Options to Deal With Repetition
So what are the safety valves here? How can we deal with repetition in the library? There are a few ways:
- Every object in the library can have multiple real OBJ models for each “virtual” object. X-Plane picks randomly among the choices, so we can always add more real objects. We already do this for cars. (There are something like a dozen cars and trucks backing up one or two library entities.)
- Some of the library elements are .agp (autogen-point) files – these files are mini-scenes made up of other objects, and the objects referred to within the scene are also subject to library variation. So we can have a mini-scene where some of the decorations are constantly changing.
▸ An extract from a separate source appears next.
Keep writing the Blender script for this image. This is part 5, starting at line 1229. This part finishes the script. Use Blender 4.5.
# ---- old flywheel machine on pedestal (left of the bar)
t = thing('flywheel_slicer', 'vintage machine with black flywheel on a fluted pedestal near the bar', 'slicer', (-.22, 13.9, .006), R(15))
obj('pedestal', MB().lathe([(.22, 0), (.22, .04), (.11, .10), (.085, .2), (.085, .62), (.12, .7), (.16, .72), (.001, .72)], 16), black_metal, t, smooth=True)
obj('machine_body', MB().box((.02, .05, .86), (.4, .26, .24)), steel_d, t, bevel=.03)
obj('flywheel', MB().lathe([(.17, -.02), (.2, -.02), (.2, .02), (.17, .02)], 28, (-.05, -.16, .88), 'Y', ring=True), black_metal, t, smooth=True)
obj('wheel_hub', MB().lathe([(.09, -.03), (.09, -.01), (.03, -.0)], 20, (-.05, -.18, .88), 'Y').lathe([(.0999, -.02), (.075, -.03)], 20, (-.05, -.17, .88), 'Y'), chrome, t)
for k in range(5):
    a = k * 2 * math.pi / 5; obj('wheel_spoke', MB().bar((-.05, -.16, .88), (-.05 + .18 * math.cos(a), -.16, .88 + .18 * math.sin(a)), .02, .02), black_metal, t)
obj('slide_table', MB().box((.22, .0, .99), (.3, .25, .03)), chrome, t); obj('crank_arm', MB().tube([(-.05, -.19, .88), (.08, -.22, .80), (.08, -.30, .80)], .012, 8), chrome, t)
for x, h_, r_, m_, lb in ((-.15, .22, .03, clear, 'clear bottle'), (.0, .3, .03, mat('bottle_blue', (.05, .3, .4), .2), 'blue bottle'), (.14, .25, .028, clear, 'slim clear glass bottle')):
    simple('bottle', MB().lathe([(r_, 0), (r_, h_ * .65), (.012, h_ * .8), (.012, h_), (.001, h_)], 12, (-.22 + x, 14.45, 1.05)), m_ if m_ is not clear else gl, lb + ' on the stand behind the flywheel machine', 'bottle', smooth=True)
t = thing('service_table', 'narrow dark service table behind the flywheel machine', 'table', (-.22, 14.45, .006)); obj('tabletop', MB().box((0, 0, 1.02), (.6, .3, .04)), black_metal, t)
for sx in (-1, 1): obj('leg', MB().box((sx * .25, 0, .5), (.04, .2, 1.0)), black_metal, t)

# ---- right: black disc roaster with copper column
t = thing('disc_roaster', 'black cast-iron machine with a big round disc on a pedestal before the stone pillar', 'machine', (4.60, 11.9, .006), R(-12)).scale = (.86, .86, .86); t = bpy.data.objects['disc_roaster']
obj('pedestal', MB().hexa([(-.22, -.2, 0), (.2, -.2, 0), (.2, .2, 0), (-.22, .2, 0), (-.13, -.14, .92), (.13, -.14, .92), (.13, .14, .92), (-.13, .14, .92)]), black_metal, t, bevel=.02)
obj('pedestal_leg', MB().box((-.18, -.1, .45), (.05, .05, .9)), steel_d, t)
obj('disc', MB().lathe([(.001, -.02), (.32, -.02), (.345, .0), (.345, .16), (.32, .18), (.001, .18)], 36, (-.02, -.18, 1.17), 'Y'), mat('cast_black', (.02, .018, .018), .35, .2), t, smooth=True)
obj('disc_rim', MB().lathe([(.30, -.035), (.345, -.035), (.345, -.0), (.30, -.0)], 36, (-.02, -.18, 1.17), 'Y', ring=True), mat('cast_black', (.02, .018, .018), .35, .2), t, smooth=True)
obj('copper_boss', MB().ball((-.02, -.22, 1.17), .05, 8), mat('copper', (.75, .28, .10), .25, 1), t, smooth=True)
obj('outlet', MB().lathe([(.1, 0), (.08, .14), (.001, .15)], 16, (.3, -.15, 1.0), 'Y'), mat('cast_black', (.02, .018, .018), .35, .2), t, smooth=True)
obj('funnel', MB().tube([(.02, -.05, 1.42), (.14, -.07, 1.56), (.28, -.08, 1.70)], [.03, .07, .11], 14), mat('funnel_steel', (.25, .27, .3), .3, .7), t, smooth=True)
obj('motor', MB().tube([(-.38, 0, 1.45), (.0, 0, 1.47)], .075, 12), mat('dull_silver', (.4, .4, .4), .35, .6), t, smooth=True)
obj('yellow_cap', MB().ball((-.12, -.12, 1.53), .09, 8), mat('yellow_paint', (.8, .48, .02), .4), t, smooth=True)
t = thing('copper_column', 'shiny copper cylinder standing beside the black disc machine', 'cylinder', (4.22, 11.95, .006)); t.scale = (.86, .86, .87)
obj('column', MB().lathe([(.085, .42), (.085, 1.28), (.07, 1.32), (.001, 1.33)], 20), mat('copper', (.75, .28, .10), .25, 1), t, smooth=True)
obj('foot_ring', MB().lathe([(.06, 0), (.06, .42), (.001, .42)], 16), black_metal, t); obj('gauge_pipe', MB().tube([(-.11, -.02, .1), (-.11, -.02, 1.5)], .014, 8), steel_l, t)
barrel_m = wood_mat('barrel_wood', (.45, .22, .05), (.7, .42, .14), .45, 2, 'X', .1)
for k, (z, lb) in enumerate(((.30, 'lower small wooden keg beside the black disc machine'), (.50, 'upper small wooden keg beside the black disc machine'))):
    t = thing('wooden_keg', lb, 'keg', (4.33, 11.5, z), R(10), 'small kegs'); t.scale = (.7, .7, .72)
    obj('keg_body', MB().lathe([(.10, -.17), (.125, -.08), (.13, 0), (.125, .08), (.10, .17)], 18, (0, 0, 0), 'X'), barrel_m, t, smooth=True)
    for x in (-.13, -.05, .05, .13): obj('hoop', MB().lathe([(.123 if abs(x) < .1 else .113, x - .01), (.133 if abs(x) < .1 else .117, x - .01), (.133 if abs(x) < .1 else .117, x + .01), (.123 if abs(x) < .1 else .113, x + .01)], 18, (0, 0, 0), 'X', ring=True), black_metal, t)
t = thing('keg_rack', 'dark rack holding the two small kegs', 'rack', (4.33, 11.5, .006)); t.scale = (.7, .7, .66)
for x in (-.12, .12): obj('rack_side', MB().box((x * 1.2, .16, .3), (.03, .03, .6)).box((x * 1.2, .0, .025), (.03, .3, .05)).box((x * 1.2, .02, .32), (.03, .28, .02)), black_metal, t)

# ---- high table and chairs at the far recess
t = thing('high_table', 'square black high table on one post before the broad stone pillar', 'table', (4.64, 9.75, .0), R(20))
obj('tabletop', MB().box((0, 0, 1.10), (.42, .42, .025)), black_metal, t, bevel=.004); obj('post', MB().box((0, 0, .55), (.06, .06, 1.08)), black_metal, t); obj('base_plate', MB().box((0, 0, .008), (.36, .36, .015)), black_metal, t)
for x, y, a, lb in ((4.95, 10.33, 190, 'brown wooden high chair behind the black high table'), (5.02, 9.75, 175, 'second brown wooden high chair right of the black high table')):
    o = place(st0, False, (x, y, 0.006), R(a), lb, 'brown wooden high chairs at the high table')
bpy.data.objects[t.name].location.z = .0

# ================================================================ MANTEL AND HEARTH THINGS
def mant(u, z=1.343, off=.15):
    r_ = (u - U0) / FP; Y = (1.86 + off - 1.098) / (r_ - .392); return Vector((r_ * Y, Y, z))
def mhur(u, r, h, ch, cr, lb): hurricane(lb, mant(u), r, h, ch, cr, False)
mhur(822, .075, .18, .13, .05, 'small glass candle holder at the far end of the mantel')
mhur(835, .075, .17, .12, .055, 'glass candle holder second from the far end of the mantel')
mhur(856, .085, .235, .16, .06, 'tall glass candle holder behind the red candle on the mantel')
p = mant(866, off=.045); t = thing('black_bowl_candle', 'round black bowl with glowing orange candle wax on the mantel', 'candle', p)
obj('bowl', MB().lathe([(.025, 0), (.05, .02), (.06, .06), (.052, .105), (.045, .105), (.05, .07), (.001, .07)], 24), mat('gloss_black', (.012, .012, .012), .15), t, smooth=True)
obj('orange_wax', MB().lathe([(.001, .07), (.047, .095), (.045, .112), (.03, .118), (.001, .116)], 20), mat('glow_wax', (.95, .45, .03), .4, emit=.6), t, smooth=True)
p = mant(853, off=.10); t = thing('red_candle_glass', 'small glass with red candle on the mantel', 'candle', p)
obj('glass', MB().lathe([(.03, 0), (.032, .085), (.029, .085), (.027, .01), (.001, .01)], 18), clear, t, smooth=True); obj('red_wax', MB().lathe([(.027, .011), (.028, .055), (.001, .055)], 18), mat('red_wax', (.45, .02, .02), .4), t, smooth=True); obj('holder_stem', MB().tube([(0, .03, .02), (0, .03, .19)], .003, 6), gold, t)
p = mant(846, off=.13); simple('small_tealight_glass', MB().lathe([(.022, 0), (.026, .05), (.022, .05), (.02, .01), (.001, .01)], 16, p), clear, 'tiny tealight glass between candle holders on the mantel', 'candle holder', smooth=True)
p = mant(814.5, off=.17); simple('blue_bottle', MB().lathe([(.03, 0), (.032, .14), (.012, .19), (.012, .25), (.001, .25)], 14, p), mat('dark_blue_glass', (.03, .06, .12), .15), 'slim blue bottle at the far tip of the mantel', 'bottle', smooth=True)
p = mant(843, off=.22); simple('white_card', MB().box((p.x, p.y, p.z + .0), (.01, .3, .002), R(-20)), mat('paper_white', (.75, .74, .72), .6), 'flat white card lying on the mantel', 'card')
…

- The facade engine contains some fairly flexible rules for picking which segments of walls go where, so there’s a lot of potential to break up the order of facade walls.
- We can add more types of facade walls to a given facade without hurting X-Plane’s performance.
All of these changes can be put into an X-Plane update.
In summary, there are a lot of ways we can make the library more diverse and less repetitive, and as we see the library get used (and certain elements become over-used) we can add more variation to keep things looking fresh.
* For example, it wouldn’t make sense for me to ask Tom to make 50 variants of the administration building if almost no one places it in any airport. We need to see what kinds of assets get used the most and then make decisions.